А в 1968 году ушел-таки в кино, но не во ВГИК, а на Высшие режиссерские курсы, так что слово сдержал, хотя обошлась мне эта принципиальность ровно в 10 лет.
Но всю оставшуюся жизнь я вспоминал свою «морями теплыми омытую» только по стечению обстоятельств, чаще всего при написании очередной автобиографии или заполнении пункта ан кеты «Были ли вы за границей?» Бывали еще иногда случаи, когда две-три индонезийские фразы позволяли то самоутвердиться в чьих- то глазах (преимущественно женских), то кого-нибудь красиво срезать, как в тот вечер, когда я оказался непрошеным соседом, подсаженным за чужой столик знакомой официанткой Груней в лучшей московской шашлычной конца 1960-х – под Кино театром повторного фильма. Хозяевами столика оказались два молодых человека из школы КГБ, которые с упоением безнаказанности по-индонезийски излагали друг другу, сколь невысокого они мнения обо мне и о моих родителях. Когда «это бревно», то есть я, ответило им по-индонезийски, перепуг их был так велик и искренен, а желание предупредить утечку сведений об их профессиональном проколе так их расщедрило, что до сих пор приятно вспомнить.
Но эти тихие и редкие радости не мешали медленно, но верно языку забываться, а Индонезии – превращаться во все более глухую провинцию моей памяти.
И вдруг… 1998-й – экономический кризис – диктатор Сухарто в отставке – Индонезия просыпается для свободы слова, и один знакомый американец, читавший мою CV, предлагает поехать туда экспертом по законам о свободе самовыражения и способам отстаивания журналистских прав. И я поехал. Назад, в молодость.
Все было другое: другая страна, другой я. Были недоступные 35 лет назад гостиница, «кондишн» и отдельный сортир, карманные деньги и маленький бассейн на верхнем этаже отеля под черным звездным небом, была очаровательная юная австралийка, ровесница мне в пору первого посещения Индонезии, которая составляла деловое расписание моего визита так, что я ощущал себя переносным многоканальным радиоприемником, который должен был запускаться с любой кнопки и вещать на заданную, не всегда даже оговоренную заранее, тему.
Мой индонезийский напоминал археологические раскопки – черепки слов под слоем песка, которые с огромным трудом складывались в подобие смысла.
Все было другое – пустое, словно вымершее, российское посольство и возможность посетить забитое и активное, как муравейник, посольство США.

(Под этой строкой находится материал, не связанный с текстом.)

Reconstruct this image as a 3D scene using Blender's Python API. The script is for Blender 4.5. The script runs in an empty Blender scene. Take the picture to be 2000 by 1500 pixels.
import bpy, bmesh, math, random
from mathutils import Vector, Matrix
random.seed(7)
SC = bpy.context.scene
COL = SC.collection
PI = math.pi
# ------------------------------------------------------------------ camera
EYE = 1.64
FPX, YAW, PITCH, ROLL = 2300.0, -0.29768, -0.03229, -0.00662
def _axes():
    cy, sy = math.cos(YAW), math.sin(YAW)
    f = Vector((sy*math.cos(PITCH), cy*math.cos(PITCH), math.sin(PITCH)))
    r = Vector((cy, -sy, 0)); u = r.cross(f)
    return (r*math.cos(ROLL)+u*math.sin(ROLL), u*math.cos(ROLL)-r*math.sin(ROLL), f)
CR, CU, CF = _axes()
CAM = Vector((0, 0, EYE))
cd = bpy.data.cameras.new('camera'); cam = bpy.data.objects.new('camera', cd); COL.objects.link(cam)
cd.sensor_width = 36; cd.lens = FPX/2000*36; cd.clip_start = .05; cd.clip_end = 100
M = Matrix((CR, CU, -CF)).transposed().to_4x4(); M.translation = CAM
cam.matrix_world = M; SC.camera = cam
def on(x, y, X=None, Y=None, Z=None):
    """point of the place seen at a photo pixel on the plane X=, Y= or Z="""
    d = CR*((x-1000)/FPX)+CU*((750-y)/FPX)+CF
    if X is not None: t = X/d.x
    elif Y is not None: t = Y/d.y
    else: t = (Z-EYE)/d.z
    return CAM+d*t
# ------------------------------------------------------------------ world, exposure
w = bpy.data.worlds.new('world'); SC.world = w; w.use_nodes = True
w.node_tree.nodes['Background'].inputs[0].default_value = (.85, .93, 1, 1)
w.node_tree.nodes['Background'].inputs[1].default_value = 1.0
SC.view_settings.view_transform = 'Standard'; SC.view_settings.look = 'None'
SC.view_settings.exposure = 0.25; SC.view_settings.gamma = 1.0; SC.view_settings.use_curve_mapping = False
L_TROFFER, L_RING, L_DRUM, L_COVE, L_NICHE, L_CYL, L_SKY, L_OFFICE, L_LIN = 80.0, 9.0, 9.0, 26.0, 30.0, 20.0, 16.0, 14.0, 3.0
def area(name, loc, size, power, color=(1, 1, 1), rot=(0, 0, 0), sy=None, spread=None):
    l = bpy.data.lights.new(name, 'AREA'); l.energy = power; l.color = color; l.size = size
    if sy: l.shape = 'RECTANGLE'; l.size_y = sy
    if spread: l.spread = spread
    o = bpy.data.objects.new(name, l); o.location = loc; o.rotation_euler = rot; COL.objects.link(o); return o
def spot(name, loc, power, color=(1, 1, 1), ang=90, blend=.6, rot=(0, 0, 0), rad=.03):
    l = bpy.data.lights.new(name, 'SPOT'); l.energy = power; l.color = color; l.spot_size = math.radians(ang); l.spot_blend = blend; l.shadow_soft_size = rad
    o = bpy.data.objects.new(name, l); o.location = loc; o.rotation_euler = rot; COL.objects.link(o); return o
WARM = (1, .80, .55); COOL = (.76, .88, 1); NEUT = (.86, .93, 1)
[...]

И каждый божий день, все 12 подряд, я мучительно пытался вспомнить что-то, что перебросило бы мостик от тогдашней Индонезии к сегодняшней, и не мог, потому что ничего собственно индонезийского в моих воспоминаниях просто не было, как будто 35 лет назад я ездил в Петропавловск, встречался там с двумя секретарями обкома, бывшим и будущим, и говорил с ними на их петропавловском языке.
Какие же мы были обкраденные! Ведь у остальных моих сотоварищей по годичному пребыванию в Индонезии зарубок памяти было, наверное, еще вполовину меньше.
Если б кто знал, как мне было стыдно!
Ну я – ладно, это мой стыд, но ведь это был принцип поведения целой страны. Что она знала или хотела знать об окружающем мире при таких-то ею воспитанных гражданах!?
В оправдание себе тогдашнему могу сказать только одно: люди всегда интересовали меня больше, чем архитектурные памятники и музеи, они давали пищу воображению, служили объектом негласного соревнования, а потому и запоминались. Ведь всегда лучше помнишь, выиграл ты или проиграл, чем по каким улицам пролегала дистанция твоего марафона.
Прощай, Индонезия, страна, мимо которой я пробежал.